Muhammad Ali‘s public conversion to Islam, in 1964, was among the most defining moments of his remarkable life. The decision enraged his critics — his hometown newspaper continued to refer to Ali by his birth name, Cassius Clay, for years to come — and led him to refuse to serve in Vietnam, a stand that cost him his title, his livelihood and, ultimately, cemented his status as an American iconoclast.
Ali, who died on June 3, 2016 at age 74, has offered a few different reasons for his embrace of Islam. According to the 1967 book, Black Is Best: The Riddle of Cassius Clay, by former Sports Illustrated writer Jack Olsen, Ali said his first encounter came from a street corner proselytizer in Harlem. He later told Olsen that it came at a Nation of Islam meeting in Miami in 1960 or early 1961, and he also said that his first meeting was in Chicago.
Now there is another version of Ali’s story, which is arguably the most definitive of the bunch, appearing first in TIME.
In his forthcoming book Ali: A Life, out in October from Houghton Mifflin Harcourt, author Jonathan Eig excerpts a letter that Ali wrote to his second wife, Khalilah Camacho-Ali, who was married to the legendary fighter from 1967-1976. In the letter, which Camacho-Ali says her ex-husband wrote some time in the late 1960s, Ali describes seeing a cartoon in the Nation of Islam newspaper, Muhammad Speaks, outside a skating rink in his hometown of Louisville. The cartoon illustrated how white slave owners brutally beat their slaves, while insisting that they pray to Jesus. The message: Christianity was the religion of the oppressive white establishment. “I liked that cartoon,” Ali wrote. “It did something to me.
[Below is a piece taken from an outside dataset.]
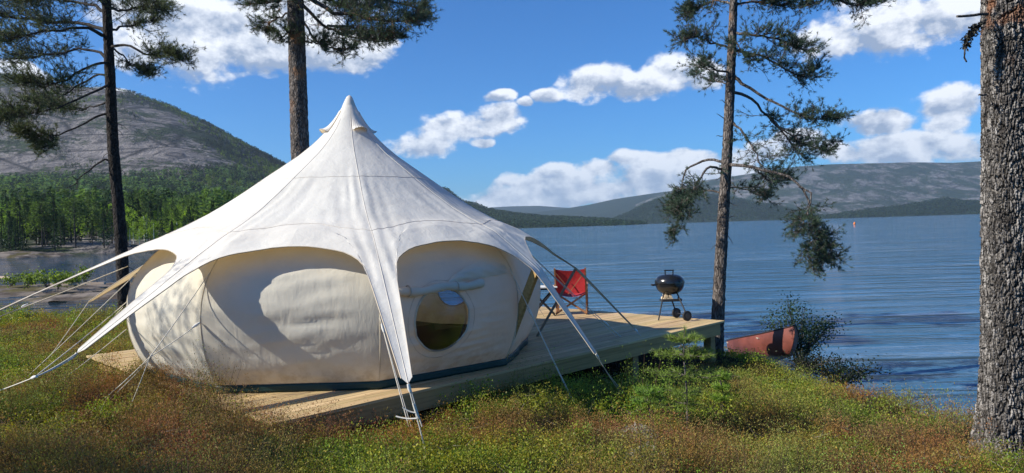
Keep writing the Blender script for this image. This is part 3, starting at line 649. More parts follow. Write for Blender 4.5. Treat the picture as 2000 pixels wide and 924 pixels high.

And it made sense.”
You can see the letter below, as well as a transcription of its contents, lightly edited for clarity.
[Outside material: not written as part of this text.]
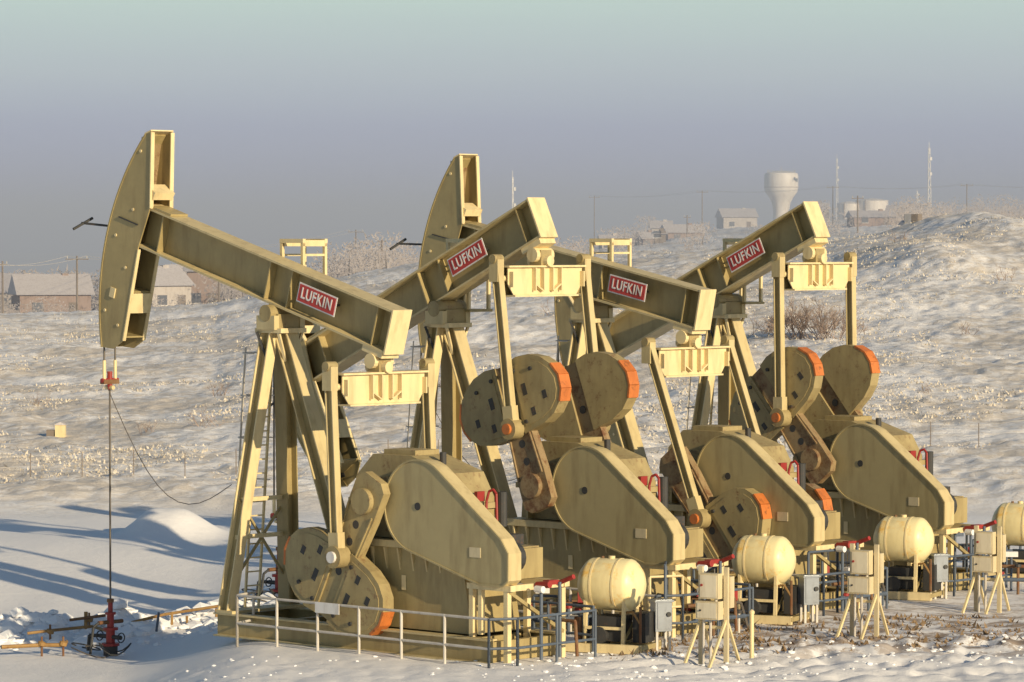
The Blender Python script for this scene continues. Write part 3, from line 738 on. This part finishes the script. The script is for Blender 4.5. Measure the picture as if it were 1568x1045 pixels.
# ------------------------------------------------------------------ ground fog over the far country (real scattering volume)
b=B(); 
fm=bpy.data.materials.new('ground_fog'); fm.use_nodes=True; n_=fm.node_tree; n_.nodes.clear()
fo=n_.nodes.new('ShaderNodeOutputMaterial'); vs_=n_.nodes.new('ShaderNodeVolumePrincipled'); vs_.inputs['Color'].default_value=(.74,.82,1,1); vs_.inputs['Density'].default_value=.0014; vs_.inputs['Anisotropy'].default_value=0
vs_.inputs['Absorption Color'].default_value=(0,0,0,1)
n_.links.new(vs_.outputs[0],fo.inputs['Volume']); M['fog']=fm
b.box((0,1760,-10),(2400,3000,84),'fog'); b.obj('ground_fog')

# ------------------------------------------------------------------ light, sky
EL=math.radians(16.5); SA=math.radians(-51.5)
sv=Vector((math.cos(SA)*math.cos(EL),math.sin(SA)*math.cos(EL),math.sin(EL)))
sl=bpy.data.lights.new('sun','SUN'); sl.energy=5.0; sl.angle=math.radians(.5); sl.color=(1,.82,.54)
so=bpy.data.objects.new('sun',sl); COL.objects.link(so); so.rotation_euler=sv.to_track_quat('Z','Y').to_euler(); so.location=(40,-40,60)
w=bpy.data.worlds.new('World'); scene.world=w; w.use_nodes=True; nt=w.node_tree; nt.nodes.clear()
out=N(nt,'ShaderNodeOutputWorld'); sky=N(nt,'ShaderNodeTexSky',sky_type='NISHITA'); sky.sun_disc=False; sky.sun_elevation=EL; sky.sun_rotation=math.atan2(sv.x,sv.y)
sky.air_density=1.2; sky.dust_density=.8; sky.ozone_density=2.2
b1=N(nt,'ShaderNodeBackground'); b1.inputs[1].default_value=.09; nt.links.new(sky.outputs[0],b1.inputs[0])
tc=N(nt,'ShaderNodeTexCoord'); sp=N(nt,'ShaderNodeSeparateXYZ'); nt.links.new(tc.outputs['Generated'],sp.inputs[0])
def s2l(r,g,b_): return tuple(((c/255)/12.92 if c/255<.04045 else ((c/255+.055)/1.055)**2.4) for c in(r,g,b_))
mp=N(nt,'ShaderNodeMapping'); nt.links.new(tc.outputs['Generated'],mp.inputs[0]); mp.inputs['Scale'].default_value=(6,6,60)
nz=noise(nt,1.0,4,.5,mp.outputs[0])
zz=mt('ADD',sp.outputs[2],mt('MULTIPLY',mt('SUBTRACT',nz,.5),.010))
f=mr(zz,-.02,.08)
def pz(y): return ((362-y)/5760+.02)/.10
rc=ramp(nt,f,[(0,s2l(158,167,204)),(pz(400),s2l(158,167,204)),(pz(300),s2l(166,173,203)),(pz(200),s2l(173,181,202)),(pz(110),s2l(187,198,204)),(pz(0),s2l(194,213,206)),(1,s2l(188,214,213))])
b2=N(nt,'ShaderNodeBackground'); nt.links.new(rc,b2.inputs[0]); b2.inputs[1].default_value=1
mx=N(nt,'ShaderNodeMixShader'); nt.links.new(mr(sp.outputs[2],.08,.18),mx.inputs[0]); nt.links.new(b2.outputs[0],mx.inputs[1]); nt.links.new(b1.outputs[0],mx.inputs[2]); nt.links.new(mx.outputs[0],out.inputs[0])

cam=bpy.data.cameras.new('camera'); co=bpy.data.objects.new('camera',cam); COL.objects.link(co); scene.camera=co
cam.lens=36*5760/1568; cam.sensor_width=36; cam.clip_end=20000; cam.clip_start=1
co.location=(0,0,8.5); co.rotation_euler=(math.radians(90)-math.atan(160.5/5760),0,0)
Ali’s description of the cartoon matches a strip printed in the December 1961 edition of Muhammad Speaks, below.
Camacho-Ali asked Muhammad to write the letter after she confronted him about his extramarital dalliances. Explain, she instructed him, why you embraced Islam in the first place. “You might be big,” Camacho-Ali tells TIME. “But you’re not bigger than Allah. You’ve got to check yourself. There are consequences when you commit adultery.”
Eig says he paid Camacho-Ali $600 for the letter. “In all likelihood, Ali’s interest in the Nation Of Islam grew over time and repeated exposures,” Eig says. “The incident he describes in the letter—picking up the newspaper and reading the cartoon—may have been one in a series of influential events. But this is the only time we know of that he wrote the story of his indoctrination in his own words. That would seem to suggest, at the very least, that it was a key moment in his journey.”
Camacho-Ali sees the first anniversary of Ali’s passing as another chance to celebrate him, flaws and all. “Allah has opened the door for him in paradise,” she tells TIME. “He’s not suffering anymore. I cherish the good moments. There was more good than bad. It was a blessing to be a part of that journey.”